◆ **WHAT YOU SHOULD DO**
Where the word "scene" occurs in a line, return that line.
┄┄┄┄┄┄┄┄┄┄┄┄┄┄┄┄┄┄┄┄
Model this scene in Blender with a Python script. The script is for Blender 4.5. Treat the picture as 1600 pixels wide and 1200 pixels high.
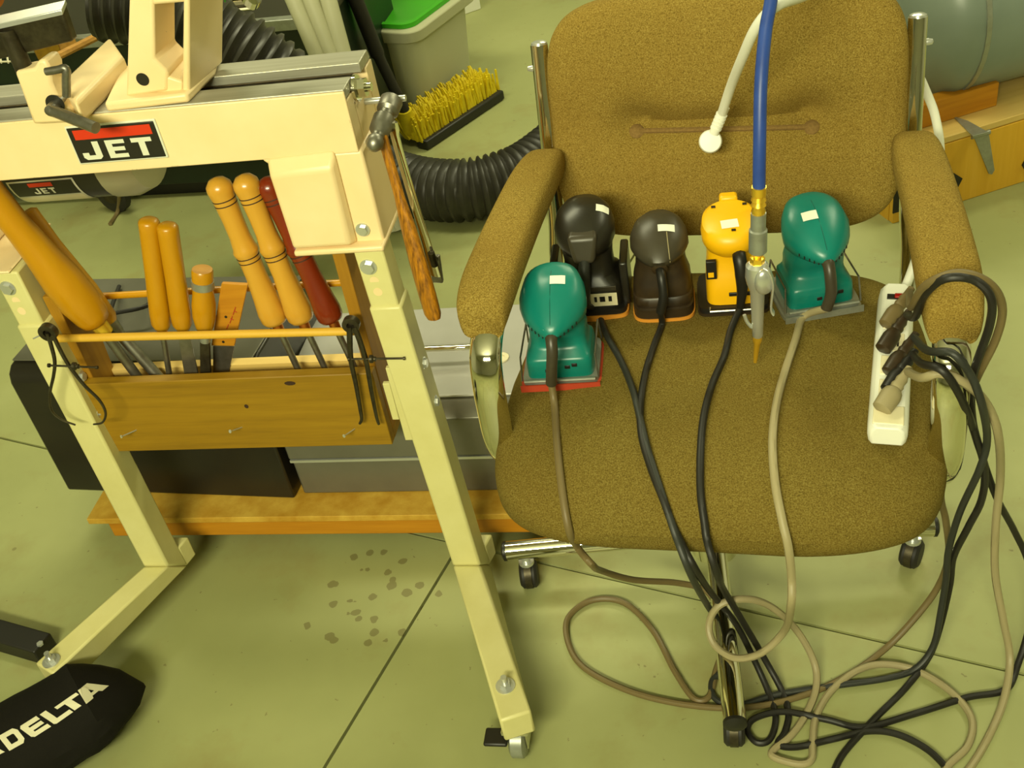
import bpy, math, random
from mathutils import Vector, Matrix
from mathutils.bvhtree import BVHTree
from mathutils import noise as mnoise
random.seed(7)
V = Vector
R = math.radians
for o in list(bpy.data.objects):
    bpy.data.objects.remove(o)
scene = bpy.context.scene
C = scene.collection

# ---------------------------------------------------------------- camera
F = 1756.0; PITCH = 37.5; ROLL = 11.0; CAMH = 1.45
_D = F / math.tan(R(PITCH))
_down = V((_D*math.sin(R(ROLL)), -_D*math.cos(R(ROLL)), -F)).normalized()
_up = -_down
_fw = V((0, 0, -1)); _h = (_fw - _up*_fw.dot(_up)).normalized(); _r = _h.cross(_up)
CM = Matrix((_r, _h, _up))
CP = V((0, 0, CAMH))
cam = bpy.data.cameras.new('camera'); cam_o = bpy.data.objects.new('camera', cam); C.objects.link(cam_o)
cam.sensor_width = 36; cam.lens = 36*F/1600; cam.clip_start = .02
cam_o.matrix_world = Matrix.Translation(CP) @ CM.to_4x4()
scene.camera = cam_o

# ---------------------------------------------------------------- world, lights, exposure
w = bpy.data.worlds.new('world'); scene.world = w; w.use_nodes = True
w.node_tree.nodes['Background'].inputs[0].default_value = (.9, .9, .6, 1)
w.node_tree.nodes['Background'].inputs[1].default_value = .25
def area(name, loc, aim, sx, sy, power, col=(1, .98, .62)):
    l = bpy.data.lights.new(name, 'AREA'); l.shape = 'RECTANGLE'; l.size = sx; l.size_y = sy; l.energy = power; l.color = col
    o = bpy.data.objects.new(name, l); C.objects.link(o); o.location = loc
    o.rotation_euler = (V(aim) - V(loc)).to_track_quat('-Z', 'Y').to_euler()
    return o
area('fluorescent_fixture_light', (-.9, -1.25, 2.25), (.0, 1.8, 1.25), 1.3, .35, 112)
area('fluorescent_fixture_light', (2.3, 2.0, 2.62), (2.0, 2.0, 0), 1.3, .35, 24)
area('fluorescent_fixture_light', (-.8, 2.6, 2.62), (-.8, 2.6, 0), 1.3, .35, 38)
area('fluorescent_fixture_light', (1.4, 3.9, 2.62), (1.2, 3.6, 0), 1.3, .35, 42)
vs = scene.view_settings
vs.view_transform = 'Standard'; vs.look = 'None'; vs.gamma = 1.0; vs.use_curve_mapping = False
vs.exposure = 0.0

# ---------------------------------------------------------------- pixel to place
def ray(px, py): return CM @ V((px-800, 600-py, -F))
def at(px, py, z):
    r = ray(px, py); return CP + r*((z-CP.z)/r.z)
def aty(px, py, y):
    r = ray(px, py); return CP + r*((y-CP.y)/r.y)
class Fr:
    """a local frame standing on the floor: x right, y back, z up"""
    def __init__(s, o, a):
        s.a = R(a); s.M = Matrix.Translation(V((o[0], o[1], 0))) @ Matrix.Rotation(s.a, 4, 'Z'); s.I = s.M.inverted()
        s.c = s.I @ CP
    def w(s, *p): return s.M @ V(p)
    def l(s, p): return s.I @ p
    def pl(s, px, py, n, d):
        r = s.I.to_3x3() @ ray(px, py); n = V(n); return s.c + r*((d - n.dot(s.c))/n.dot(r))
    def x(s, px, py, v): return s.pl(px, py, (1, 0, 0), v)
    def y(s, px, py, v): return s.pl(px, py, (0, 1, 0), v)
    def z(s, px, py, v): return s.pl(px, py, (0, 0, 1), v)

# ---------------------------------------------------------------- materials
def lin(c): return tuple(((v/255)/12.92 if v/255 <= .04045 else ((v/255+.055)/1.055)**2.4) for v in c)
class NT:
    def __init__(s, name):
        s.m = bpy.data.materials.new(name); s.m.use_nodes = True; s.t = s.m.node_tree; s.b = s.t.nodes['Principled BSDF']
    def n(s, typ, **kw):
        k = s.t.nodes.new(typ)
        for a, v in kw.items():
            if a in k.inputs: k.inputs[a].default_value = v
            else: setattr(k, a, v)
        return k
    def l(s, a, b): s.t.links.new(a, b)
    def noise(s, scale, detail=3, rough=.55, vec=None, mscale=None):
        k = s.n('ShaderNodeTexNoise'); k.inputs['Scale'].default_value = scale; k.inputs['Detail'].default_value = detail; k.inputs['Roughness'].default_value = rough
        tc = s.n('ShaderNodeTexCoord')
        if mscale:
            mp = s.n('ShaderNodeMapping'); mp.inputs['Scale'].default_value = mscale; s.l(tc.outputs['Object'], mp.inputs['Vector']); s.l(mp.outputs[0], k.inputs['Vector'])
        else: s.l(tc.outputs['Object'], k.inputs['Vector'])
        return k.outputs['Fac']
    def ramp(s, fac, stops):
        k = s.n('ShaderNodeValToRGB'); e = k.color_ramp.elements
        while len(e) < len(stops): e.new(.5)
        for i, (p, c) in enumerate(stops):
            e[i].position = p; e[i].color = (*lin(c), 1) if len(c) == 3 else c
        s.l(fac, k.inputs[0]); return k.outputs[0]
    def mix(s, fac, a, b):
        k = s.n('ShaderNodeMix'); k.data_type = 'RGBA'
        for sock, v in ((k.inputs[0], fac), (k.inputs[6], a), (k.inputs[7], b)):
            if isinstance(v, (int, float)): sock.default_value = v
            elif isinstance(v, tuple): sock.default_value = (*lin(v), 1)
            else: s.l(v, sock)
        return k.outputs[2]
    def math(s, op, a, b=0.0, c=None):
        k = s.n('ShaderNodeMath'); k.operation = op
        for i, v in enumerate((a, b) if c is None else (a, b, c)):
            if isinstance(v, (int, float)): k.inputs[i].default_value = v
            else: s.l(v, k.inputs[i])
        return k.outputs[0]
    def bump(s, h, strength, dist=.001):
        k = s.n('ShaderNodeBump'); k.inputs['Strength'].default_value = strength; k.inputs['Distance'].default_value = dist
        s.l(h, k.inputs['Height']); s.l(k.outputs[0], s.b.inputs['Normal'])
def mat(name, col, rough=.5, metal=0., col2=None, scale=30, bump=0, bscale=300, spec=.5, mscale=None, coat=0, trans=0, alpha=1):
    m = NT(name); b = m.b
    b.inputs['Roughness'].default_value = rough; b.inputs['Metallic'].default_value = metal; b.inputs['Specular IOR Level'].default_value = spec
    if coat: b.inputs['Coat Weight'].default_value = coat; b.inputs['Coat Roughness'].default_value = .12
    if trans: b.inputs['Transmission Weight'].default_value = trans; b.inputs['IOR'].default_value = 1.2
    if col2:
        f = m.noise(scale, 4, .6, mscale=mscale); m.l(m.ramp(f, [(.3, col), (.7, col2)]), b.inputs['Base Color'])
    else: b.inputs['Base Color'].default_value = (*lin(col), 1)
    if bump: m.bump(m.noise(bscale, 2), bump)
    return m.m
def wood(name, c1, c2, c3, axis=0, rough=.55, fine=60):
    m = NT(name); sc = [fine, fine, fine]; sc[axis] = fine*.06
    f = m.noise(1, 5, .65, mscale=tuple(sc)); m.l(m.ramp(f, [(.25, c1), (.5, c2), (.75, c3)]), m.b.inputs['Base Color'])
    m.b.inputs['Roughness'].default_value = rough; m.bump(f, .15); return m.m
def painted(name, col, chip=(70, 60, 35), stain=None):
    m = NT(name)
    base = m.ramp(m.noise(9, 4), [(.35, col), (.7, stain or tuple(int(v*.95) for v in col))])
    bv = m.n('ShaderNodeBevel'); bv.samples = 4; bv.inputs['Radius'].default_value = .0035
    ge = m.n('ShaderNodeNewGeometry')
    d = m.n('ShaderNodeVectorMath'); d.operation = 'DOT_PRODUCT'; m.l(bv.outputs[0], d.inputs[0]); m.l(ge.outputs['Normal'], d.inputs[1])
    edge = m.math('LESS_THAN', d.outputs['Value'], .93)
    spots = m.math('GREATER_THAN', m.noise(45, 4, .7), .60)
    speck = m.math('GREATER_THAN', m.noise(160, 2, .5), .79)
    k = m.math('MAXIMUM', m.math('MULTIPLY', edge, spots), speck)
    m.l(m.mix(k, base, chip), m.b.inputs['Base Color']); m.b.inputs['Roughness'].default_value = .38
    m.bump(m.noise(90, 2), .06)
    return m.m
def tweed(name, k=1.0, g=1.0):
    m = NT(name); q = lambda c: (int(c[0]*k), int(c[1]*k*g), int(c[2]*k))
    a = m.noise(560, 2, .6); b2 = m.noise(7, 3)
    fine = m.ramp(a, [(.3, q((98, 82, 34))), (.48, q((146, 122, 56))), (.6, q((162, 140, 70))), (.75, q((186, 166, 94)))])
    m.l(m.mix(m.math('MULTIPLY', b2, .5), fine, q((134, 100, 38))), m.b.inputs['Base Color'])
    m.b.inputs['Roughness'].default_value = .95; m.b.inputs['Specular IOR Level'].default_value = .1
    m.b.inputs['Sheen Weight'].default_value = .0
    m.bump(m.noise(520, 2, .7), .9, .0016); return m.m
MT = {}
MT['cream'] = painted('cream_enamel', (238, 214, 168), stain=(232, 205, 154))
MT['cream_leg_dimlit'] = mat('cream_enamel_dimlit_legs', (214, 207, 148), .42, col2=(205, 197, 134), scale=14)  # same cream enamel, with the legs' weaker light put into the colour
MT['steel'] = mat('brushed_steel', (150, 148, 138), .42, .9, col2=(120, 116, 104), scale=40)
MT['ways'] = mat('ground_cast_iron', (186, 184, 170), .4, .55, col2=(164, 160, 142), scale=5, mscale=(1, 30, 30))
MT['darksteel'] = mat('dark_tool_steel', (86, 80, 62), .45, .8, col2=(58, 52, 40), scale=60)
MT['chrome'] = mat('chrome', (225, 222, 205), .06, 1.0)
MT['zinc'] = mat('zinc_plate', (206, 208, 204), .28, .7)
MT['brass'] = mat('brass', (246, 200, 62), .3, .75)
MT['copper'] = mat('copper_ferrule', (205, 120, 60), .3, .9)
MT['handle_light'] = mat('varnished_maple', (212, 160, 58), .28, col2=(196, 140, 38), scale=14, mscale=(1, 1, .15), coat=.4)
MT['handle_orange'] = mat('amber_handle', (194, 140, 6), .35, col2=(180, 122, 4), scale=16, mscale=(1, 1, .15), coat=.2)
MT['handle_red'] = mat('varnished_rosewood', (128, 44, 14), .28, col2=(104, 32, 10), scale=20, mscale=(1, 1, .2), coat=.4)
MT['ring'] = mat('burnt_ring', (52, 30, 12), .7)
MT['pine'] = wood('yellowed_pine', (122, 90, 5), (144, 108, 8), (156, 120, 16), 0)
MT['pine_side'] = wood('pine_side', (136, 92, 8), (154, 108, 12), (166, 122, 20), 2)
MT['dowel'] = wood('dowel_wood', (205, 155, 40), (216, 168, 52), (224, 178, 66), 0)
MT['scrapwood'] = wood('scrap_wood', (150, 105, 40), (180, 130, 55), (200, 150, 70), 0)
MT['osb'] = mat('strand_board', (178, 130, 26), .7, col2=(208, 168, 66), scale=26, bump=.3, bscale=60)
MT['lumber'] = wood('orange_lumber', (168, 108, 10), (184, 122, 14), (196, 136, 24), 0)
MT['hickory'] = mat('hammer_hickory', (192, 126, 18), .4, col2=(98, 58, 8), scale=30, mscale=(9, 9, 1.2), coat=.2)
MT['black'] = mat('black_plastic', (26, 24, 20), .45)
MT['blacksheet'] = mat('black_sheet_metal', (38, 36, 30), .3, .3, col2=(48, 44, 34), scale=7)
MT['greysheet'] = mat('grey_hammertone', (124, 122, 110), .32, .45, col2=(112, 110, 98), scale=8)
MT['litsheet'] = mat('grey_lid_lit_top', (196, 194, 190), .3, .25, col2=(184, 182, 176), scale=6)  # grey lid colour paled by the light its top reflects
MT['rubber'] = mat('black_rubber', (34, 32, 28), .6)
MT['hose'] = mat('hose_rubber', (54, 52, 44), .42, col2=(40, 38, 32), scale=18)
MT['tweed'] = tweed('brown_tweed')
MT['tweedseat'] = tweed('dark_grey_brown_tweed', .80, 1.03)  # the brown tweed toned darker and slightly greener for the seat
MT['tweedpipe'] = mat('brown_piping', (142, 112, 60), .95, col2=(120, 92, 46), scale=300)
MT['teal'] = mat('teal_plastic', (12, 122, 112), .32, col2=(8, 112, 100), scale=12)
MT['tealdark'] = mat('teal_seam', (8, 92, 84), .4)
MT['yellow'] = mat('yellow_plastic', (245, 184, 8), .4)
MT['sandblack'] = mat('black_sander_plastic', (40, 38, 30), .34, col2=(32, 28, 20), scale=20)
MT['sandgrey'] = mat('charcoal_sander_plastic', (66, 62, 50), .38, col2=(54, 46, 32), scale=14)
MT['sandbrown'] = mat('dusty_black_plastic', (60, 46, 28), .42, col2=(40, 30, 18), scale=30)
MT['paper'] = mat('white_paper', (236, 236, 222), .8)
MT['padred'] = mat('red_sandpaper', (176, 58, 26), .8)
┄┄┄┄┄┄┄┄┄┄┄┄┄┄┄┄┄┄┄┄
◆ **TASK RESPONSE**
Model this scene in Blender with a Python script. The script is for Blender 4.5. Treat the picture as 1600 pixels wide and 1200 pixels high.
scene = bpy.context.scene
C = scene.collection
scene.camera = cam_o
w = bpy.data.worlds.new('world'); scene.world = w; w.use_nodes = True
vs = scene.view_settings